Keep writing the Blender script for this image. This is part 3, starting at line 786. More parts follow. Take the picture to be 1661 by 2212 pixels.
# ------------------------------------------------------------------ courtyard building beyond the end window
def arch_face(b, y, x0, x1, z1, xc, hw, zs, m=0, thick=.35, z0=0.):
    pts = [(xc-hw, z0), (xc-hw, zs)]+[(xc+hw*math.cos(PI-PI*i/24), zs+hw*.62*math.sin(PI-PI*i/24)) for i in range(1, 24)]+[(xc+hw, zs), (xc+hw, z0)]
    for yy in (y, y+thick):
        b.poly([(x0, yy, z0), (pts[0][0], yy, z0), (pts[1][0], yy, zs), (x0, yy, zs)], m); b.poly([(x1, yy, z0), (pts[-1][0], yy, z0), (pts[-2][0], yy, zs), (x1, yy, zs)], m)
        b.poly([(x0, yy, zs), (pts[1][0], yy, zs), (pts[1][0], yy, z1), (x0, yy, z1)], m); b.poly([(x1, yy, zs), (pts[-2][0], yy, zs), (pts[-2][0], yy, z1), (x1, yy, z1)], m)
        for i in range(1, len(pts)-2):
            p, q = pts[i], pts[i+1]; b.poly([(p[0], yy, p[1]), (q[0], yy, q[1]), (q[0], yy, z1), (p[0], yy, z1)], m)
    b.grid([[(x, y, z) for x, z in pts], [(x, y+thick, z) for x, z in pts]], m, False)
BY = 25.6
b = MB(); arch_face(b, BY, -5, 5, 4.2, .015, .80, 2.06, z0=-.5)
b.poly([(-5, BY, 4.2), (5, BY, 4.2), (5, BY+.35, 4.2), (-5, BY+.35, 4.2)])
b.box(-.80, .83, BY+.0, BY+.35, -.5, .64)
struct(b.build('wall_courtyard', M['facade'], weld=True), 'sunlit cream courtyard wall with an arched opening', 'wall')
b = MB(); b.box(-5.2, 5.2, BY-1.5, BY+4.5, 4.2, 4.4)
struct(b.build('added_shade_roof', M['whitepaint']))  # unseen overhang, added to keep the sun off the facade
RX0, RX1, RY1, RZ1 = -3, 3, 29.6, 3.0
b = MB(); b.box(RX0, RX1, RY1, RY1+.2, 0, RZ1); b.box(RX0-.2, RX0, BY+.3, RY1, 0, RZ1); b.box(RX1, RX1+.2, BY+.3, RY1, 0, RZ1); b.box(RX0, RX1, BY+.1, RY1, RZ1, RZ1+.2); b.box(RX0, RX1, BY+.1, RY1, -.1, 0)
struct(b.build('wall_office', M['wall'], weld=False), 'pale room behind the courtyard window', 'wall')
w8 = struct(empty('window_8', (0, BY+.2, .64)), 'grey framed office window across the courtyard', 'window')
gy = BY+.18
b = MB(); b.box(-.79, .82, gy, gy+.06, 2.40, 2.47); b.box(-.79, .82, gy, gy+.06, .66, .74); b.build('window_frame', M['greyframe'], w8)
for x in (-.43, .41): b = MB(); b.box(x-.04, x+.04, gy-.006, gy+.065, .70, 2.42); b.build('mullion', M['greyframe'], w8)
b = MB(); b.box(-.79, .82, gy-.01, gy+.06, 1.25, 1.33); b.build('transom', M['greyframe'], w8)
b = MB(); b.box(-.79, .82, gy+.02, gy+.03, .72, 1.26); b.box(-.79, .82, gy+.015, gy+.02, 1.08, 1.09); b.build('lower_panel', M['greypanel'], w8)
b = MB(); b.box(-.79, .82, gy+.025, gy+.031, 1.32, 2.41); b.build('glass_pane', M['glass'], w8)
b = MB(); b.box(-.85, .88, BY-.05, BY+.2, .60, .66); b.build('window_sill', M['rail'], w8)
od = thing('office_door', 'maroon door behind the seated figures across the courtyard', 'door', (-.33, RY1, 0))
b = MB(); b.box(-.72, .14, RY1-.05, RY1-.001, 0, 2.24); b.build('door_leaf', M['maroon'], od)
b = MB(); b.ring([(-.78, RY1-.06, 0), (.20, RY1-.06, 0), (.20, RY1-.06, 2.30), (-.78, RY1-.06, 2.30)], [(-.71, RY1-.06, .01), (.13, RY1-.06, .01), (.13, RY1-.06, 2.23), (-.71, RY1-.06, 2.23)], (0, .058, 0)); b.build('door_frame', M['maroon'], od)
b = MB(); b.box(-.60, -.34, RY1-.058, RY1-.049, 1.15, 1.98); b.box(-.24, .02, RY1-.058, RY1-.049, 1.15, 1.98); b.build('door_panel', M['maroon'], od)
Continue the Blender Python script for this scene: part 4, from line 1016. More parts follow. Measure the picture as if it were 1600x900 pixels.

----

__Written instruction__: Give the entries once more, exactly as they appear.

__Written response__:
Keep writing the Blender script for this image. This is part 3, starting at line 786. More parts follow. Take the picture to be 1661 by 2212 pixels.
# ------------------------------------------------------------------ courtyard building beyond the end window
def arch_face(b, y, x0, x1, z1, xc, hw, zs, m=0, thick=.35, z0=0.):
    pts = [(xc-hw, z0), (xc-hw, zs)]+[(xc+hw*math.cos(PI-PI*i/24), zs+hw*.62*math.sin(PI-PI*i/24)) for i in range(1, 24)]+[(xc+hw, zs), (xc+hw, z0)]
    for yy in (y, y+thick):
        b.poly([(x0, yy, z0), (pts[0][0], yy, z0), (pts[1][0], yy, zs), (x0, yy, zs)], m); b.poly([(x1, yy, z0), (pts[-1][0], yy, z0), (pts[-2][0], yy, zs), (x1, yy, zs)], m)
        b.poly([(x0, yy, zs), (pts[1][0], yy, zs), (pts[1][0], yy, z1), (x0, yy, z1)], m); b.poly([(x1, yy, zs), (pts[-2][0], yy, zs), (pts[-2][0], yy, z1), (x1, yy, z1)], m)
        for i in range(1, len(pts)-2):
            p, q = pts[i], pts[i+1]; b.poly([(p[0], yy, p[1]), (q[0], yy, q[1]), (q[0], yy, z1), (p[0], yy, z1)], m)
    b.grid([[(x, y, z) for x, z in pts], [(x, y+thick, z) for x, z in pts]], m, False)
BY = 25.6
b = MB(); arch_face(b, BY, -5, 5, 4.2, .015, .80, 2.06, z0=-.5)
b.poly([(-5, BY, 4.2), (5, BY, 4.2), (5, BY+.35, 4.2), (-5, BY+.35, 4.2)])
b.box(-.80, .83, BY+.0, BY+.35, -.5, .64)
struct(b.build('wall_courtyard', M['facade'], weld=True), 'sunlit cream courtyard wall with an arched opening', 'wall')
b = MB(); b.box(-5.2, 5.2, BY-1.5, BY+4.5, 4.2, 4.4)
struct(b.build('added_shade_roof', M['whitepaint']))  # unseen overhang, added to keep the sun off the facade
RX0, RX1, RY1, RZ1 = -3, 3, 29.6, 3.0
b = MB(); b.box(RX0, RX1, RY1, RY1+.2, 0, RZ1); b.box(RX0-.2, RX0, BY+.3, RY1, 0, RZ1); b.box(RX1, RX1+.2, BY+.3, RY1, 0, RZ1); b.box(RX0, RX1, BY+.1, RY1, RZ1, RZ1+.2); b.box(RX0, RX1, BY+.1, RY1, -.1, 0)
struct(b.build('wall_office', M['wall'], weld=False), 'pale room behind the courtyard window', 'wall')
w8 = struct(empty('window_8', (0, BY+.2, .64)), 'grey framed office window across the courtyard', 'window')
gy = BY+.18
b = MB(); b.box(-.79, .82, gy, gy+.06, 2.40, 2.47); b.box(-.79, .82, gy, gy+.06, .66, .74); b.build('window_frame', M['greyframe'], w8)
for x in (-.43, .41): b = MB(); b.box(x-.04, x+.04, gy-.006, gy+.065, .70, 2.42); b.build('mullion', M['greyframe'], w8)
b = MB(); b.box(-.79, .82, gy-.01, gy+.06, 1.25, 1.33); b.build('transom', M['greyframe'], w8)
b = MB(); b.box(-.79, .82, gy+.02, gy+.03, .72, 1.26); b.box(-.79, .82, gy+.015, gy+.02, 1.08, 1.09); b.build('lower_panel', M['greypanel'], w8)
b = MB(); b.box(-.79, .82, gy+.025, gy+.031, 1.32, 2.41); b.build('glass_pane', M['glass'], w8)
b = MB(); b.box(-.85, .88, BY-.05, BY+.2, .60, .66); b.build('window_sill', M['rail'], w8)
od = thing('office_door', 'maroon door behind the seated figures across the courtyard', 'door', (-.33, RY1, 0))
b = MB(); b.box(-.72, .14, RY1-.05, RY1-.001, 0, 2.24); b.build('door_leaf', M['maroon'], od)
b = MB(); b.ring([(-.78, RY1-.06, 0), (.20, RY1-.06, 0), (.20, RY1-.06, 2.30), (-.78, RY1-.06, 2.30)], [(-.71, RY1-.06, .01), (.13, RY1-.06, .01), (.13, RY1-.06, 2.23), (-.71, RY1-.06, 2.23)], (0, .058, 0)); b.build('door_frame', M['maroon'], od)
b = MB(); b.box(-.60, -.34, RY1-.058, RY1-.049, 1.15, 1.98); b.box(-.24, .02, RY1-.058, RY1-.049, 1.15, 1.98); b.build('door_panel', M['maroon'], od)
Continue the Blender Python script for this scene: part 4, from line 1016. More parts follow. Measure the picture as if it were 1600x900 pixels.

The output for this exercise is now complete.